Venezuela : farce tragique
Crédit photo : AFP

La crise du Venezuela est si grave, si longue et, apparement si irrémédiable qu'elle est devenue une affaire internationale autour de laquelle s'organisent les habituelles coalitions, les pour, les contre, les gauches, les droites. Mais à quoi bon donner une couleur idéologique à un régime, dont le principal acteur, ancien chauffeur de bus, j'ai nommé Nicolas Maduro, a le comportement d'Ubu-Roi ? À quoi bon poser sur l'épave qu'est devenu ce pays une analyse rationnelle ? En réalité, l'héritier de Hugo Chavez, mort en 2013, et du bolivarisme, n'a su que transformer en pétaudière son système inspiré de la dictature du prolétariat. Il n'existe encore que parce que l'armée vénézuélienne ne veut pas le lâcher. Il n'est pas fou, il est totalement incompétent. Il n'est pas nécessairement cruel, il est idiot. Il représente l'avatar d'une « révolution bolivarienne » qui, certes, sous Chavez, a élevé le niveau de vie des pauvres, mais a sombré dans un chaos institutionnel, économique, social, avec des millions d'exilés partis vers les contrées voisines et un peuple qui a faim. 
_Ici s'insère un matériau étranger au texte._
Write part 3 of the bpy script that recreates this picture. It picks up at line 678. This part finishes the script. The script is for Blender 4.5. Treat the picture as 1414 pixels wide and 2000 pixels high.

Le pire des dictateurs aurait fini par tirer la leçon de son échec : pas possible de gouverner de la sorte une nation qui a d'immenses réserves de pétrole qu'elle ne sait plus exploiter. Mais non, Maduro reste au pouvoir parce qu'il ne comprend pas ce qui lui arrive. Même les hommes inintelligents, surtout eux, ont un réflexe de base quand ils sont aux abois : ils répriment. Soutenu par Cuba et par Poutine qui, s'ils exprimaient leurs vraies convictions, considèreraient Maduro comme le fossoyeur de leurs propres ambitions, Maduro pense peut-être sincèrement que tout ça n'est pas si grave, qu'il va parvenir à redresser la situation, qu'il est la victime des manœuvres de Trump, qu'il est menacé par une invasion militaire américaine et que, en réalité, il représente la nationalisme et l'intégrité du peuple du Venezuela. 

L'ultimatum européen

Malheureusement pour lui, il est assis sur un drame humanitaire, de sorte que la patience des Occidentaux et notamment des Européens, devient de la complaisance. C'est pourquoi une demi-douzaine de pays de l'Union (les autres ne veulent pas aggraver leurs relations avec Moscou) ont lancé un ultimatum à Maduro : ou bien il organisait des élections présidentielles ou bien ils reconnaîtraient son opposant, Juan Guaido, président de l'Assemblée nationale du Venezuela, comme chef de l'État. La contre-offre de Maduro, ce sont des élections législatives, bien sûr, car l'opposition, aujourd'hui, est majoritaire à l'Assemblée. Donc les Européens ont fait ce qu'ils avaient annoncé.

Ils ne sont pas au bout de leur peine. D'abord, nous voilà en pleine guerre froide. Ensuite, l'instinct de conservation de Maduro est si puissant que rien, sinon la force, ne le contraindra à se démettre. Dans ce méli-mélo, la menace de Donald Trump d'envoyer au Venezuela un corps expéditionnaire est bien entendu excessive et contre-productive. On retrouverait face à face les adversaires habituels : d'un côté, la Russie, Cuba et peut-être la Chine, de l'autre l'Europe (pas du tout d'accord pour la solution militaire) et tous les Occidentaux. Le fond de l'affaire, c'est qu'à exalter le bolivarisme, on oublie que le seul moyen pour un pays de réussir économiquement et politiquement, c'est la démocratie parlementaire et, en l'occurrence, l'absence de corruption. Alors que Poutine et d'autres, comme Erdogan, tentent de démontrer tous les jours que le pouvoir arbitraire est la seule solution.

De fait, Poutine ne soutient Maduro que parce qu'il a incarné très brièvement à lui seul le triomphe de la « démocrature », expression inventée par Nicolas Baverez. Sinon, ne croyez pas qu'il est enthousiaste au sujet du pantin de Caracas. La question ne porte plus sur Maduro, mais sur son successeur. Le remède à la crise peut être fourni soit par les démocraties occidentales, soit par les Cubains et les Russes. L'avenir du Venezuela dépend de cette alternative.